Photo/Illutration Sanae Takaichi, the internal affairs and communications minister, speaks to reporters on Oct. 18 after visiting Yasukuni Shrine. (The Asahi Shimbun)

Seiichi Eto, a state minister in charge of Okinawa and Northern Territories affairs, and Sanae Takaichi, the internal affairs and communications minister, visited Yasukuni Shrine during its ongoing autumn festival.

Eto obtained his first Cabinet portfolio in a Cabinet reshuffle in September, while Takaichi returned to the post she held for about three years through 2017.

The two became the first Cabinet ministers to visit the war-related shrine in Tokyo during its spring or autumn festival or on Aug. 15, the anniversary of the end of World War II, in two and a half years.

Takaichi visited the shrine during its spring festival in April 2017, when she was internal affairs and communications minister.

At a news conference, Eto said, “I offered prayers for those who gave their lives to their country.”

But a Cabinet minister’s visit to the shrine is different in its implications from pilgrimages by families of the war dead or ordinary citizens.

Yasukuni Shrine, where people who died in Japan’s wars during its imperial era are enshrined as deities, was the core facility of the wartime state Shintoism, which formed the spiritual underpinnings of militarism.

After the end of the war, the shrine became a religious corporation like other shrines and temples. But a Japanese political leader’s visit to the shrine can be interpreted as a sign that Japan has forgotten its past mistakes and is trying to justify its behavior before and during the war.

That is why the governments of China and South Korea called the two ministers’ actions “deplorable” and filed protests.

Among those enshrined at Yasukuni are 14 Japanese leaders who were held accountable for the war the nation waged and convicted as Class-A war criminals in the International Military Tribunal for the Far East, also known as the Tokyo Trial.

A Cabinet minister’s visit to the shrine could lead to a denial of the national creed Japan has upheld since it returned to the international community under the Treaty of San Francisco. Japan accepted the rulings handed down in the Tokyo Trial under the treaty, which re-established its relations with the Allied powers.

Prime Minister Shinzo Abe once said he bitterly regretted the fact that he had not visited the shrine during his first tenure in office and made a trip to the shrine on the first anniversary of his return to power at the end of 2013. It was the first visit to the shrine by a Japanese prime minister in seven years since Junichiro Koizumi visited the shrine on Aug. 15, 2006.

Abe has refrained from visiting the facility since then and has only offered “masakaki,” a sacred evergreen ritual implement, to the shrine for its spring and autumn festivals.
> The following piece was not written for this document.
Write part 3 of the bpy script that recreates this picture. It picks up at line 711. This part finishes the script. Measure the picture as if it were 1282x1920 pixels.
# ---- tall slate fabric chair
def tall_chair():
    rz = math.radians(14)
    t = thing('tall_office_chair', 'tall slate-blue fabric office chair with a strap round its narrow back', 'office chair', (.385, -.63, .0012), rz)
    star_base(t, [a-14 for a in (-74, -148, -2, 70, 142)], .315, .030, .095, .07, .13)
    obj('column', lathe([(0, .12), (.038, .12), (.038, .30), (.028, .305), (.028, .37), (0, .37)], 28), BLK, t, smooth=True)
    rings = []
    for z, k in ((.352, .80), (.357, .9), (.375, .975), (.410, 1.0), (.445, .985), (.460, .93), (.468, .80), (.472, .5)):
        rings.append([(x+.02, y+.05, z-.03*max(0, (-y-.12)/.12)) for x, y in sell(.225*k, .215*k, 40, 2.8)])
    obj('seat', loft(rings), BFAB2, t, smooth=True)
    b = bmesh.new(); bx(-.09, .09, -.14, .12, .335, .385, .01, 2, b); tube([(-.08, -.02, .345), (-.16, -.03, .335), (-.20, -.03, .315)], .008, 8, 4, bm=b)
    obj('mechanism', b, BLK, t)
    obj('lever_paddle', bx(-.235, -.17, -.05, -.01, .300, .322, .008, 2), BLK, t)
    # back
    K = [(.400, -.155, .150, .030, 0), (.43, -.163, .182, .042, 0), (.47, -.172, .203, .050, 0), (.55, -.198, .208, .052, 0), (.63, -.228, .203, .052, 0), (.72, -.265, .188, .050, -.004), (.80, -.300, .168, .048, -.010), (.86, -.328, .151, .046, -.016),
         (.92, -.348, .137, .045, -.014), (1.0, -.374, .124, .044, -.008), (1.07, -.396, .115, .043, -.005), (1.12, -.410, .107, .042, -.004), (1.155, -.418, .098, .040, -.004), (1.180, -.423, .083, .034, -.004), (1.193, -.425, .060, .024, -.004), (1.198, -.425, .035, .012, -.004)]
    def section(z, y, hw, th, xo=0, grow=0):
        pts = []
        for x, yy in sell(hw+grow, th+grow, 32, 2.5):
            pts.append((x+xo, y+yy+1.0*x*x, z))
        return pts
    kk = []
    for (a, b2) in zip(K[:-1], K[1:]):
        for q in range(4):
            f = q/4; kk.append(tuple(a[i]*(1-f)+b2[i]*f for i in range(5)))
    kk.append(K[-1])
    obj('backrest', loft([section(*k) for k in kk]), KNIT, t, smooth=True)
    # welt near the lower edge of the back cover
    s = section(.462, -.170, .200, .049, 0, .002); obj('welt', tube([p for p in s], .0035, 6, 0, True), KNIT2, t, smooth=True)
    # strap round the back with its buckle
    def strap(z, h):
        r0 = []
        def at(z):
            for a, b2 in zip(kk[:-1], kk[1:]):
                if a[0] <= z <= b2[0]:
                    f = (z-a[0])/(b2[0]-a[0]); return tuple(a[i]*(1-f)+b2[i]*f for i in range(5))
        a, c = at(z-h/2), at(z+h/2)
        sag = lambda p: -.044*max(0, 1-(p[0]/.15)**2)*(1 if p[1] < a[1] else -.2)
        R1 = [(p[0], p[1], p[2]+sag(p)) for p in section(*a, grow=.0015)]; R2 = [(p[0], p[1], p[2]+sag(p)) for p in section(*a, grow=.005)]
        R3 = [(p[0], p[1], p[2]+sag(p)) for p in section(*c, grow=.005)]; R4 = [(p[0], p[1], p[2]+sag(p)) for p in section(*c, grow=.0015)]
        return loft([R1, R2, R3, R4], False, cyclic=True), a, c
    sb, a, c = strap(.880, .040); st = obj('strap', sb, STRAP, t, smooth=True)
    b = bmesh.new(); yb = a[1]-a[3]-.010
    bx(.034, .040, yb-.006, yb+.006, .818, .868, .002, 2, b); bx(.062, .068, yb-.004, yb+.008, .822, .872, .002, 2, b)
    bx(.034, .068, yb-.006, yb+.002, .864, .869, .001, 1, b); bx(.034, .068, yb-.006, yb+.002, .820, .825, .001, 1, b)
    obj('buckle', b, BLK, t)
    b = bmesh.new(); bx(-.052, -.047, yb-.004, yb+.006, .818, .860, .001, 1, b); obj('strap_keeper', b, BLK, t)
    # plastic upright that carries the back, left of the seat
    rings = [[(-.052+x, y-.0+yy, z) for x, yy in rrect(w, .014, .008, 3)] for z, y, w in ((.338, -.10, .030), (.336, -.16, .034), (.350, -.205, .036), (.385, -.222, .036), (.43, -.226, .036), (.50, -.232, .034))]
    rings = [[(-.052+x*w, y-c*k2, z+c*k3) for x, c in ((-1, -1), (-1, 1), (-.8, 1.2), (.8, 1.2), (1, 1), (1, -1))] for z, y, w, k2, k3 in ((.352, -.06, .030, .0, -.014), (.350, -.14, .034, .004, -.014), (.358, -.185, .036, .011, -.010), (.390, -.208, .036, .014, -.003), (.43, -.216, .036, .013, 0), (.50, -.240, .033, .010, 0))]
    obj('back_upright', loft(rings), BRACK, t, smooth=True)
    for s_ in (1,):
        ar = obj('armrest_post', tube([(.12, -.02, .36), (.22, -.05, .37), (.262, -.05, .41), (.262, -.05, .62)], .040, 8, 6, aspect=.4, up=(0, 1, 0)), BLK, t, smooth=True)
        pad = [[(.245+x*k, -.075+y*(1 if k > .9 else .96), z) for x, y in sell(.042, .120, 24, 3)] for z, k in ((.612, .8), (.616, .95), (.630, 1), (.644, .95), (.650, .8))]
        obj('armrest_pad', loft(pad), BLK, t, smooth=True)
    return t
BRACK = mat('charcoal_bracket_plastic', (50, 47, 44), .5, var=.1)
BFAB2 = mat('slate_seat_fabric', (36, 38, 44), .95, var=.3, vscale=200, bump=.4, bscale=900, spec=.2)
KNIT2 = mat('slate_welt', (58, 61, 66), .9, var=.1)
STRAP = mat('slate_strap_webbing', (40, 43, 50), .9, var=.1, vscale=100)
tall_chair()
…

Abe should have urged his ministers to follow his example and stay away from the shrine.

Both Eto and Takaichi are known as Abe confidants and have a history of visiting the shrine regularly. Their actions can only be seen as gestures to indicate Abe’s real wishes.

Japan’s relationship with South Korea is said to be in the worst shape since the end of the war. Politicians of both countries are required to use their collective wisdom to improve the situation.

Japan’s relationship with China is also in a delicate and sensitive state with Chinese President Xi Jinping scheduled to visit Japan next spring as a state guest.

Any action that could cause tension in Japan’s relations with its neighbors only shows a lack of political wisdom.

A visit to Yasukuni Shrine by the prime minister or a Cabinet minister also raises questions concerning the constitutional principle of separation of religion and politics.

Both Eto and Takaichi said they visited the shrine “in a private capacity.” As long as they hold Cabinet posts, however, the line between their public and private function is not clear.

In 2002, when Koizumi was the prime minister, a private advisory panel to then Chief Cabinet Secretary Yasuo Fukuda compiled a report calling for the establishment of a state-run, non-religious facility for memorial services for the war dead. But no specific policy action was taken in line with the recommendation.

Politicians have a duty to consider a new facility for war memorial services that everyone can visit without feeling hesitation or complicated emotions.